Nicht nur geografisch, auch thematisch wirkt DWE längst über sich selbst hinaus. In Hessen fordert ver.di zusammen mit der Linkspartei und einem lokalen Bündnis die Vergesellschaftung des einzigen privaten Uniklinikums Deutschlands in Marburg-Gießen. In der Klimabewegung wird die Frage aufgeworfen, ob die Infrastrukturen der Energieversorgung nicht vergesellschaftet werden müssen, um die Energiewende gestalten zu können. DWE hat also insgesamt dafür gesorgt, dass das Recht auf Privateigentum an Produktionsmitteln und das Recht auf Profite mit der Daseinsvorsorge infrage gestellt werden.

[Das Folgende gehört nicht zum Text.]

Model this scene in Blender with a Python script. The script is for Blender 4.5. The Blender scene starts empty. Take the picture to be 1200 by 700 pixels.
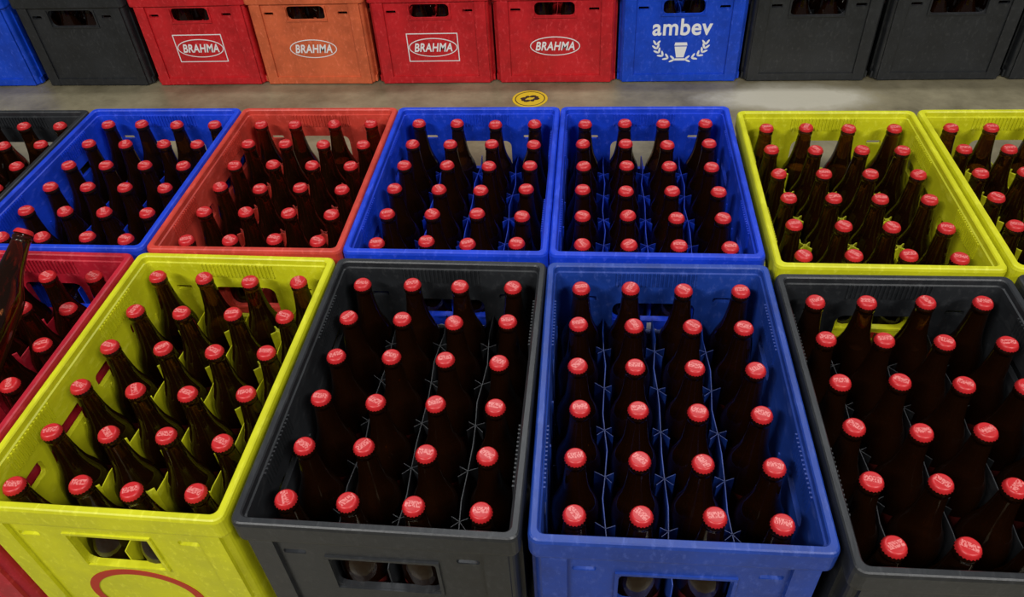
import bpy, bmesh, math, random
from mathutils import Matrix, Vector
random.seed(7)
sc=bpy.context.scene
P=0.37; L=0.5362; H=0.3056; GAP=0.0024; YB=1.806
W=0.369; LL=0.5345; S=0.086; SY=0.0862
try:
    sc.view_settings.view_transform='Standard'
    sc.view_settings.look='None'
except Exception: pass

# ---------------------------------------------------------------- materials
def lin(c):
    c=c/255.0
    return c/12.92 if c<=0.04045 else ((c+0.055)/1.055)**2.4
def rgb(r,g,b): return (lin(r),lin(g),lin(b),1)
def newmat(name):
    m=bpy.data.materials.new(name); m.use_nodes=True
    nt=m.node_tree; b=nt.nodes['Principled BSDF']
    return m,nt,b
def plastic(name,c,rough=0.42,var=0.34,bump=0.14,scuff=.6):
    m,nt,b=newmat(name)
    tc=nt.nodes.new('ShaderNodeTexCoord')
    n=nt.nodes.new('ShaderNodeTexNoise'); n.inputs['Scale'].default_value=11; n.inputs['Detail'].default_value=8; n.inputs['Roughness'].default_value=.65
    n2=nt.nodes.new('ShaderNodeTexNoise'); n2.inputs['Scale'].default_value=110; n2.inputs['Detail'].default_value=5; n2.inputs['Roughness'].default_value=.7
    mp=nt.nodes.new('ShaderNodeMapping'); mp.inputs['Scale'].default_value=(1,0.2,.6)
    nt.links.new(tc.outputs['Object'],n.inputs['Vector'])
    nt.links.new(tc.outputs['Object'],mp.inputs['Vector']); nt.links.new(mp.outputs[0],n2.inputs['Vector'])
    r=nt.nodes.new('ShaderNodeValToRGB')
    r.color_ramp.elements[0].position=0.33; r.color_ramp.elements[1].position=0.62
    d=1-var
    r.color_ramp.elements[0].color=(c[0]*d,c[1]*d,c[2]*d,1); r.color_ramp.elements[1].color=c
    nt.links.new(n.outputs['Fac'],r.inputs['Fac'])
    sr=nt.nodes.new('ShaderNodeValToRGB'); sr.color_ramp.elements[0].position=0.54; sr.color_ramp.elements[1].position=0.70
    sr.color_ramp.elements[0].color=(0,0,0,1); sr.color_ramp.elements[1].color=(scuff,scuff,scuff,1)
    nt.links.new(n2.outputs['Fac'],sr.inputs['Fac'])
    mx=nt.nodes.new('ShaderNodeMixRGB'); mx.inputs['Color2'].default_value=(min(1,c[0]*1.25+.05),min(1,c[1]*1.25+.05),min(1,c[2]*1.2+.05),1)
    nt.links.new(sr.outputs['Color'],mx.inputs['Fac']); nt.links.new(r.outputs['Color'],mx.inputs['Color1'])
    nt.links.new(mx.outputs['Color'],b.inputs['Base Color'])
    rm=nt.nodes.new('ShaderNodeMapRange'); rm.inputs['To Min'].default_value=rough-.1; rm.inputs['To Max'].default_value=rough+.15
    nt.links.new(n.outputs['Fac'],rm.inputs['Value']); nt.links.new(rm.outputs[0],b.inputs['Roughness'])
    bp=nt.nodes.new('ShaderNodeBump'); bp.inputs['Strength'].default_value=bump; bp.inputs['Distance'].default_value=0.003
    nt.links.new(n2.outputs['Fac'],bp.inputs['Height']); nt.links.new(bp.outputs[0],b.inputs['Normal'])
    return m
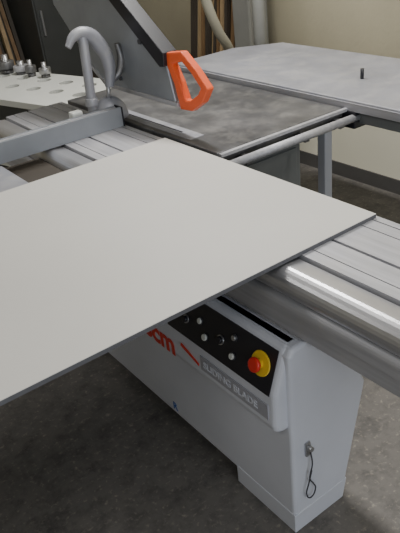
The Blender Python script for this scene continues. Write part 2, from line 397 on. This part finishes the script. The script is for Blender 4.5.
box('extractor_housing', 2.82,2.98,3.33,3.50,0.0,1.5,'duct',du,0.012)
cyl('extractor_pipe', (2.89,3.41,1.5),(2.89,3.41,2.4),0.06,'steel',du)

# ------------------------------------------------------------ lights (fixtures under the ceiling)
def area(name, loc, size, sy, energy, color, rot=(0,0,0)):
    l = bpy.data.lights.new(name,'AREA'); l.shape='RECTANGLE'; l.size=size; l.size_y=sy; l.energy=energy; l.color=color
    o = bpy.data.objects.new(name,l); COL.objects.link(o); o.location=loc; o.rotation_euler=rot; return o
for i,(x,y,e) in enumerate(((1.9,2.7,64),(-0.8,3.4,24),(1.9,0.6,36),(-1.2,0.0,16))):
    f = root('ceiling_lamp')
    box('lamp_tray', x-0.12,x+0.12,y-0.65,y+0.65,2.94,2.995,'ceil',f,0.005)
    a = area('tube_light', (x,y,2.93), 0.2,1.25,e,(0.99,0.97,0.93)); a.parent=f
w = root('added_window')  # unseen window, added for cool fill on the base front
for (a0,a1,z0,z1) in ((-1.6,1.6,0.95,1.0),(-1.6,1.6,2.3,2.35),(-1.65,-1.6,0.95,2.35),(1.6,1.65,0.95,2.35),(-0.02,0.02,1.0,2.3)):
    box('added_window_frame', a0,a1,-2.56,-2.50,z0,z1,'white',w)
a = area('added_window_fill', (0,-2.49,1.65), 3.2,1.3,64,(0.84,0.91,1.0),(math.radians(90),0,0)); a.parent=w  # added fill light set in the invented frame

wd = bpy.data.worlds.new('world'); S.world = wd; wd.use_nodes = True
wd.node_tree.nodes['Background'].inputs[0].default_value=(0.5,0.55,0.6,1)
wd.node_tree.nodes['Background'].inputs[1].default_value=0.3

# ------------------------------------------------------------ camera
X = Vector((0.7939,0.3691,-0.4832)).normalized()
Y = Vector((-0.5991,0.3451,-0.7225)); Z = X.cross(Y).normalized(); Y = Z.cross(X)
R = Matrix((X,Y,Z)).to_4x4(); R.translation = (0,0,1.7)
cam = bpy.data.cameras.new('camera'); co = bpy.data.objects.new('camera',cam); COL.objects.link(co)
cam.sensor_fit='VERTICAL'; cam.sensor_height=24; cam.lens=650/533*24; cam.clip_start=0.05
co.matrix_world = R
S.camera = co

Zugleich ist die Kampagne auch in Berlin noch nicht am Ende. Nach dem fulminanten Sieg beim Volksentscheid muss sie sich nun ein weiteres Mal neu erfinden. Sie muss Wege finden, wie sie den neuen Senat von Berlin unter Druck setzt, damit der den Entscheid auch umsetzt.
Zunächst wird noch die Begleitung der Koalitionsverhandlungen bestimmend sein. Die frisch mandatierten Abgeordneten fürs Berliner Abgeordnetenhaus können dabei praktischerweise konkret mit dem Abstimmungsverhalten in ihren eigenen Wahlkreisen konfrontiert und auf eine entsprechende Umsetzung festgenagelt werden. DWE hat genug Aktive, um im Zweifelsfall so gut wie alle öffentlichen Auftritte der Berliner Spitzenpolitiker*innen zu begleiten. Eine mögliche Missachtung des Volksentscheids müsste jedenfalls zum öffentlichen Skandal gemacht werden.
Es geht jetzt darum, die Vergesellschaftung angesichts der eher unwilligen Politik der Parteien weiter selbst voranzutreiben. Dazu gehören sowohl eine breitere, offene Debatte darüber, wie Mitbestimmungsstrukturen genau aussehen sollen, als auch die weitere Organisierung von Mieter*innen auf Kiezebene. Gerade hier liegt die eigentliche Stärke von DWE. Das Wissen und die Erfahrungen, die beim Unterschriftensammeln, bei Kundgebungen in den Kiezen und tausenden Haustürgesprächen erworben wurden, lassen sich für kommende Kämpfe gegen die Wohnungskonzerne nutzen – gegen Hausverkäufe, Leerstand, Luxusmodernisierungen oder die Umwandlung in Eigentum. Keimformen für die Mieter*innenräte, die in einer Anstalt öffentlichen Rechts nach der Vergesellschaftung die Wohnungen mitverwalten sollen, können schon jetzt gegründet bzw. bestehende Kiezversammlungen unterstützt und gestärkt werden. Die Botschaft an die Politik ist dann: Egal, was ihr tut (oder gerade nicht tut), mit der Vergesellschaftung unseres Wohnraums haben wir schon begonnen.